• _TASK BRIEF_
Extract, in full, the lines below, beginning at the first and ending with the line that contains "scene = bpy.context.scene". Pictures do not belong in the copy.

• _DATA_

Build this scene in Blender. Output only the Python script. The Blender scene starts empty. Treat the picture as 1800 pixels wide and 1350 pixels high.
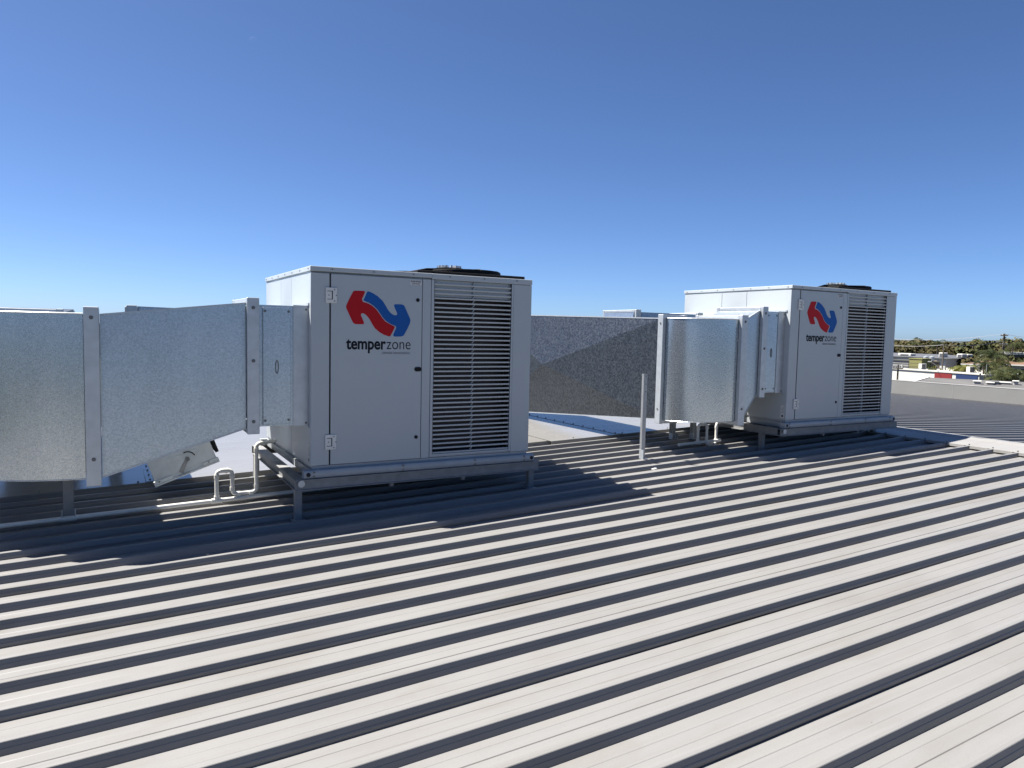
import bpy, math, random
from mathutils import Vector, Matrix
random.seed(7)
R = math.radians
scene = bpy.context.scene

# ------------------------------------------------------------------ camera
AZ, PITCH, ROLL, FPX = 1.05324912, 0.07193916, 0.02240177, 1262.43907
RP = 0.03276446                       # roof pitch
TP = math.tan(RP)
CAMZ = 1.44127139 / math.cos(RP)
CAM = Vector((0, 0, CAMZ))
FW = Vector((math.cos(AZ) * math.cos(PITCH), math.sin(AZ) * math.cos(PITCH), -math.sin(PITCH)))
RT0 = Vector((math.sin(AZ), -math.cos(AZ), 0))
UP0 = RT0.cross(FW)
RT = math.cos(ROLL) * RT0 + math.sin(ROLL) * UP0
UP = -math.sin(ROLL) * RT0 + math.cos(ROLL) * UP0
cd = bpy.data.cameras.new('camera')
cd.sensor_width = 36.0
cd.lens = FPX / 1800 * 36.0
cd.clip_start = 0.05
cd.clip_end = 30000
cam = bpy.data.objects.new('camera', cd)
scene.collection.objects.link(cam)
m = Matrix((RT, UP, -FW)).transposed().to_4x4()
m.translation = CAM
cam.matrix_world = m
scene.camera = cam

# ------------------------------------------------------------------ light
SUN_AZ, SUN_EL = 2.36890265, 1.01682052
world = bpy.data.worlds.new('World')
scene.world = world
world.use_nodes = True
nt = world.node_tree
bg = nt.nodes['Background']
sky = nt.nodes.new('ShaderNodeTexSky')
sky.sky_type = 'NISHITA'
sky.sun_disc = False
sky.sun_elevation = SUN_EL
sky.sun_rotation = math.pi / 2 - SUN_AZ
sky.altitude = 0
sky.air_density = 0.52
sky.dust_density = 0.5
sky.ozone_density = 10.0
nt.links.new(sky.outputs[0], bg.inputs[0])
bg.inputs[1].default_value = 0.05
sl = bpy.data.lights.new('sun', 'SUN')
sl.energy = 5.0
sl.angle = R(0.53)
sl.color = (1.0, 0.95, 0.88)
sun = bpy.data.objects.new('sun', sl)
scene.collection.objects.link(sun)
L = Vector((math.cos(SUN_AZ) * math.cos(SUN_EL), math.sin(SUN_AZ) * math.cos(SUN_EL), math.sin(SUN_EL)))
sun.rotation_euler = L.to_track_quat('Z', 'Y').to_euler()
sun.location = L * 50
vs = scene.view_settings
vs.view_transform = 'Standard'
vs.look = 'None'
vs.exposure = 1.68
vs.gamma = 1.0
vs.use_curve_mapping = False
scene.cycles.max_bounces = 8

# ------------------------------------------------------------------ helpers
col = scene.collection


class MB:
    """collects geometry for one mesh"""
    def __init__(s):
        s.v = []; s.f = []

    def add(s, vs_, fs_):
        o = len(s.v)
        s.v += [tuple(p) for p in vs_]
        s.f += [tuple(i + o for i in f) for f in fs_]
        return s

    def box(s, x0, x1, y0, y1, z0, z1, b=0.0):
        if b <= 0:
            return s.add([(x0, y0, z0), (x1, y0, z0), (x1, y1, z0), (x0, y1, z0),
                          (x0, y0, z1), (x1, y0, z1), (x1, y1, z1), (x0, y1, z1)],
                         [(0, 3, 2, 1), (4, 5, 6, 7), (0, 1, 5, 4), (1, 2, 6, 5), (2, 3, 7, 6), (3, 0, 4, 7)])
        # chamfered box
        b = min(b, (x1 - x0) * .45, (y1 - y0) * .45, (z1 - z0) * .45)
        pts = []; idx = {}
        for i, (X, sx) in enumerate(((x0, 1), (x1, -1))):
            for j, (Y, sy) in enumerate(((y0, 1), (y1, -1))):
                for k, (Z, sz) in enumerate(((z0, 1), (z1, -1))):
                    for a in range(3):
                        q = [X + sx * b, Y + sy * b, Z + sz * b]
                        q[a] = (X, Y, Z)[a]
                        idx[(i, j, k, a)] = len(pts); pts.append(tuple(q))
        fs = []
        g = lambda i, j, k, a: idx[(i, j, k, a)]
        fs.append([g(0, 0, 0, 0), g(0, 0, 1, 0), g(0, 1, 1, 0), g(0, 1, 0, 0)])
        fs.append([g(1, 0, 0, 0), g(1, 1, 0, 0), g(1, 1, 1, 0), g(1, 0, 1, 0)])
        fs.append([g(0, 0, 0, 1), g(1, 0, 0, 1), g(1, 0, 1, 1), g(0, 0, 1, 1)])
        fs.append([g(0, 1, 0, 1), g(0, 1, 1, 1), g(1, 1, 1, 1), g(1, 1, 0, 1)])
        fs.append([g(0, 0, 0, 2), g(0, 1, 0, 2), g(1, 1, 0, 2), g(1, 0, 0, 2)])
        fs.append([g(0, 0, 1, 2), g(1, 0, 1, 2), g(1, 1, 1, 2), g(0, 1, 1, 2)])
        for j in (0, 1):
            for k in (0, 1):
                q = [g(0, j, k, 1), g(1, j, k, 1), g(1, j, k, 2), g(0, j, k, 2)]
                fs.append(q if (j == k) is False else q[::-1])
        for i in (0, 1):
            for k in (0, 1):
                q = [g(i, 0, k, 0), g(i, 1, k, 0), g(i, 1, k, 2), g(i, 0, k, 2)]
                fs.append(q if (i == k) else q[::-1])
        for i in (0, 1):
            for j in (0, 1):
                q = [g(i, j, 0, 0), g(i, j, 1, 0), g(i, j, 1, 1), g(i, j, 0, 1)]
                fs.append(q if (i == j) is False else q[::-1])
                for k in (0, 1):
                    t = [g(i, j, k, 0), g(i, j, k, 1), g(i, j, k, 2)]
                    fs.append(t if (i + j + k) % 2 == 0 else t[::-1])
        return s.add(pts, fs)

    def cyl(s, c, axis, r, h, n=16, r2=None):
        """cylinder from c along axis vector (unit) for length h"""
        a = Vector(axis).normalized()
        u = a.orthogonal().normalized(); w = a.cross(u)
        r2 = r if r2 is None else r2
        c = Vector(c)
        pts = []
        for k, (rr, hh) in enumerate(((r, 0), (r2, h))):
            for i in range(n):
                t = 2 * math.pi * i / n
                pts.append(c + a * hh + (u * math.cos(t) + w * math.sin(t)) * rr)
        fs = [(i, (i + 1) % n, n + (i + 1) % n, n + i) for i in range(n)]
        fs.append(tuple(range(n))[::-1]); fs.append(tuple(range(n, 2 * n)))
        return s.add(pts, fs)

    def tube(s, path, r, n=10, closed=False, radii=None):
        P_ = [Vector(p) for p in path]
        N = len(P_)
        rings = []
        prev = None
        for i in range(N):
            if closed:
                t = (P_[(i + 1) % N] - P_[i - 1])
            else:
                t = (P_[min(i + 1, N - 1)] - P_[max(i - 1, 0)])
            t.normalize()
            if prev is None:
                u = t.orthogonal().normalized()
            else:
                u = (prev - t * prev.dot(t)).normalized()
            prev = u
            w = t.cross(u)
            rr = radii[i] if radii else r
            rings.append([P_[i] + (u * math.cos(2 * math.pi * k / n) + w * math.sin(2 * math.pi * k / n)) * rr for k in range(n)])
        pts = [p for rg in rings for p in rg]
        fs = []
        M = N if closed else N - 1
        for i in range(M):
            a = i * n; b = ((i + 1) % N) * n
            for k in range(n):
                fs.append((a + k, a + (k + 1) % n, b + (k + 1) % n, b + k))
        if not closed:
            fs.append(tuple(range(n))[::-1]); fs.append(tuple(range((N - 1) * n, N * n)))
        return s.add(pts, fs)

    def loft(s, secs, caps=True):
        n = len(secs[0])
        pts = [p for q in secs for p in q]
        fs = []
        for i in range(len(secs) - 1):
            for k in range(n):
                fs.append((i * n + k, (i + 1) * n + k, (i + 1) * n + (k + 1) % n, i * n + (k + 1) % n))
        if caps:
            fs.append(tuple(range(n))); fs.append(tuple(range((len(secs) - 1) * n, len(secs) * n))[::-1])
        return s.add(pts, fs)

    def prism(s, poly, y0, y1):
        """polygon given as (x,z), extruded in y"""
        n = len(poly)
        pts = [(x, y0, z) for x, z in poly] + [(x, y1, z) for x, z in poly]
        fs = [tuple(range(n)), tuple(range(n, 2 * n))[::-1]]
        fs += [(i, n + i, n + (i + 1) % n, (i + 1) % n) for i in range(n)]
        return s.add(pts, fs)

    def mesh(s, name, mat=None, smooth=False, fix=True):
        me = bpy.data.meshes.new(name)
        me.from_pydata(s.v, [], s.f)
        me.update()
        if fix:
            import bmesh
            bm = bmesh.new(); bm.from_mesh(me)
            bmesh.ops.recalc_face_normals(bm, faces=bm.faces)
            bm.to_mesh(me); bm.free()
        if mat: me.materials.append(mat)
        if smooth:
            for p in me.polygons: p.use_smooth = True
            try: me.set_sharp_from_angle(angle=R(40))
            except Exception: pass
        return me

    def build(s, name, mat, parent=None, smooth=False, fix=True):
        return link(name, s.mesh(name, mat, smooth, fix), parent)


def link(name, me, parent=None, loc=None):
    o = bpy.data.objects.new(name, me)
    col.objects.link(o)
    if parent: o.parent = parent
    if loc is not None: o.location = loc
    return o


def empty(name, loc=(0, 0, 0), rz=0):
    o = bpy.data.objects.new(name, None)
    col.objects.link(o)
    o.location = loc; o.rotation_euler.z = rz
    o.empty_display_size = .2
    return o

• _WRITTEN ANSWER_
Build this scene in Blender. Output only the Python script. The Blender scene starts empty. Treat the picture as 1800 pixels wide and 1350 pixels high.
import bpy, math, random
from mathutils import Vector, Matrix
random.seed(7)
R = math.radians
scene = bpy.context.scene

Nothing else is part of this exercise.